_INFORMATION GIVEN_.
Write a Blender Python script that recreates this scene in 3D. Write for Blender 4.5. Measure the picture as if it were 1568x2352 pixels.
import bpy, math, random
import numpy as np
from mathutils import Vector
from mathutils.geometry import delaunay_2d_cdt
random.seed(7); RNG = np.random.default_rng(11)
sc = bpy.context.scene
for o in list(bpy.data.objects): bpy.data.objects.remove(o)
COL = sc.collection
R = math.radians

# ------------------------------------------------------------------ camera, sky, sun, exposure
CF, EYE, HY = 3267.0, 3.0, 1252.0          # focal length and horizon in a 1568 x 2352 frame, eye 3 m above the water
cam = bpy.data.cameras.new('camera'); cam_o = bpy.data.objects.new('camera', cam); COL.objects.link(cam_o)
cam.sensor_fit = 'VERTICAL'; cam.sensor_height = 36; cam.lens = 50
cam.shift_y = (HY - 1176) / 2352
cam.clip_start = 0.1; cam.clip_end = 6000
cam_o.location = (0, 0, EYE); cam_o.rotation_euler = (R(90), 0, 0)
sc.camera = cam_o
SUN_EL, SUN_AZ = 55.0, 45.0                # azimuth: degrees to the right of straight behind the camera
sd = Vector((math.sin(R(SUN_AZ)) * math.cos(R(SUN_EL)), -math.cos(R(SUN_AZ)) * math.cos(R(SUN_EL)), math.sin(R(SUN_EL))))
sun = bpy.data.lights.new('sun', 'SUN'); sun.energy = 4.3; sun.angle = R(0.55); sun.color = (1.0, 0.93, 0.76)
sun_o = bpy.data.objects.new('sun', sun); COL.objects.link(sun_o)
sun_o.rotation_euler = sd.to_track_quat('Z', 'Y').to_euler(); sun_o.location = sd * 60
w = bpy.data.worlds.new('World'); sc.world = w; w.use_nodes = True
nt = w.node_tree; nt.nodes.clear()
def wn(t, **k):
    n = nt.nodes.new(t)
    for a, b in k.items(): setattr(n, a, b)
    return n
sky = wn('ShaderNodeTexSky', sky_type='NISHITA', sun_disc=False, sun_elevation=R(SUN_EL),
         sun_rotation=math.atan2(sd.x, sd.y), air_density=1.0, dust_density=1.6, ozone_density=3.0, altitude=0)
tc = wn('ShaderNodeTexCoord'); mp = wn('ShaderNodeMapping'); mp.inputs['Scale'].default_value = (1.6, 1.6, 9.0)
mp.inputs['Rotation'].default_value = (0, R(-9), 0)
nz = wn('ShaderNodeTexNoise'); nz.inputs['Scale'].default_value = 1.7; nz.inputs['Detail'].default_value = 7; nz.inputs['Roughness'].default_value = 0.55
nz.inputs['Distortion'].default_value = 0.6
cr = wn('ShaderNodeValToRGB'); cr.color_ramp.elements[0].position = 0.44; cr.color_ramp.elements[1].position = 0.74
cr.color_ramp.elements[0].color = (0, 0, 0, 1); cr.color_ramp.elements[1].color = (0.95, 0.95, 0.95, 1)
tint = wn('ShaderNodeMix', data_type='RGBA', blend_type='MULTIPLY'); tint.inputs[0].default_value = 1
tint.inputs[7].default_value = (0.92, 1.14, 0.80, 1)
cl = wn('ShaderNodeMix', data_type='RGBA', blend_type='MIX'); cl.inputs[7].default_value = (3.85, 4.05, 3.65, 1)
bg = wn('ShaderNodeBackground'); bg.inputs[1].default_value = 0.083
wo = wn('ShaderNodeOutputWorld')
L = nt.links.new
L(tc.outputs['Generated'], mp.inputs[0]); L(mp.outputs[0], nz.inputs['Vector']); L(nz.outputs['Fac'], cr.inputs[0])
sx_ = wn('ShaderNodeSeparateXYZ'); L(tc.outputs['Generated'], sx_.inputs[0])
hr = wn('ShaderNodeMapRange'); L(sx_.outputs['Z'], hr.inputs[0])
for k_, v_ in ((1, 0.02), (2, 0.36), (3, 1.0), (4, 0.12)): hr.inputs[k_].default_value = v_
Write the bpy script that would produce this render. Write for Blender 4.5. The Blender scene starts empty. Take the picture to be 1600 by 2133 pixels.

_TASK DESCRIPTION_.
Extract the full listing above without altering anything.

_WRITTEN RESPONSE_.
Write a Blender Python script that recreates this scene in 3D. Write for Blender 4.5. Measure the picture as if it were 1568x2352 pixels.
import bpy, math, random
import numpy as np
from mathutils import Vector
from mathutils.geometry import delaunay_2d_cdt
random.seed(7); RNG = np.random.default_rng(11)
sc = bpy.context.scene
for o in list(bpy.data.objects): bpy.data.objects.remove(o)
COL = sc.collection
R = math.radians

# ------------------------------------------------------------------ camera, sky, sun, exposure
CF, EYE, HY = 3267.0, 3.0, 1252.0          # focal length and horizon in a 1568 x 2352 frame, eye 3 m above the water
cam = bpy.data.cameras.new('camera'); cam_o = bpy.data.objects.new('camera', cam); COL.objects.link(cam_o)
cam.sensor_fit = 'VERTICAL'; cam.sensor_height = 36; cam.lens = 50
cam.shift_y = (HY - 1176) / 2352
cam.clip_start = 0.1; cam.clip_end = 6000
cam_o.location = (0, 0, EYE); cam_o.rotation_euler = (R(90), 0, 0)
sc.camera = cam_o
SUN_EL, SUN_AZ = 55.0, 45.0                # azimuth: degrees to the right of straight behind the camera
sd = Vector((math.sin(R(SUN_AZ)) * math.cos(R(SUN_EL)), -math.cos(R(SUN_AZ)) * math.cos(R(SUN_EL)), math.sin(R(SUN_EL))))
sun = bpy.data.lights.new('sun', 'SUN'); sun.energy = 4.3; sun.angle = R(0.55); sun.color = (1.0, 0.93, 0.76)
sun_o = bpy.data.objects.new('sun', sun); COL.objects.link(sun_o)
sun_o.rotation_euler = sd.to_track_quat('Z', 'Y').to_euler(); sun_o.location = sd * 60
w = bpy.data.worlds.new('World'); sc.world = w; w.use_nodes = True
nt = w.node_tree; nt.nodes.clear()
def wn(t, **k):
    n = nt.nodes.new(t)
    for a, b in k.items(): setattr(n, a, b)
    return n
sky = wn('ShaderNodeTexSky', sky_type='NISHITA', sun_disc=False, sun_elevation=R(SUN_EL),
         sun_rotation=math.atan2(sd.x, sd.y), air_density=1.0, dust_density=1.6, ozone_density=3.0, altitude=0)
tc = wn('ShaderNodeTexCoord'); mp = wn('ShaderNodeMapping'); mp.inputs['Scale'].default_value = (1.6, 1.6, 9.0)
mp.inputs['Rotation'].default_value = (0, R(-9), 0)
nz = wn('ShaderNodeTexNoise'); nz.inputs['Scale'].default_value = 1.7; nz.inputs['Detail'].default_value = 7; nz.inputs['Roughness'].default_value = 0.55
nz.inputs['Distortion'].default_value = 0.6
cr = wn('ShaderNodeValToRGB'); cr.color_ramp.elements[0].position = 0.44; cr.color_ramp.elements[1].position = 0.74
cr.color_ramp.elements[0].color = (0, 0, 0, 1); cr.color_ramp.elements[1].color = (0.95, 0.95, 0.95, 1)
tint = wn('ShaderNodeMix', data_type='RGBA', blend_type='MULTIPLY'); tint.inputs[0].default_value = 1
tint.inputs[7].default_value = (0.92, 1.14, 0.80, 1)
cl = wn('ShaderNodeMix', data_type='RGBA', blend_type='MIX'); cl.inputs[7].default_value = (3.85, 4.05, 3.65, 1)
bg = wn('ShaderNodeBackground'); bg.inputs[1].default_value = 0.083
wo = wn('ShaderNodeOutputWorld')
L = nt.links.new
L(tc.outputs['Generated'], mp.inputs[0]); L(mp.outputs[0], nz.inputs['Vector']); L(nz.outputs['Fac'], cr.inputs[0])
sx_ = wn('ShaderNodeSeparateXYZ'); L(tc.outputs['Generated'], sx_.inputs[0])
hr = wn('ShaderNodeMapRange'); L(sx_.outputs['Z'], hr.inputs[0])
for k_, v_ in ((1, 0.02), (2, 0.36), (3, 1.0), (4, 0.12)): hr.inputs[k_].default_value = v_
Write the bpy script that would produce this render. Write for Blender 4.5. The Blender scene starts empty. Take the picture to be 1600 by 2133 pixels.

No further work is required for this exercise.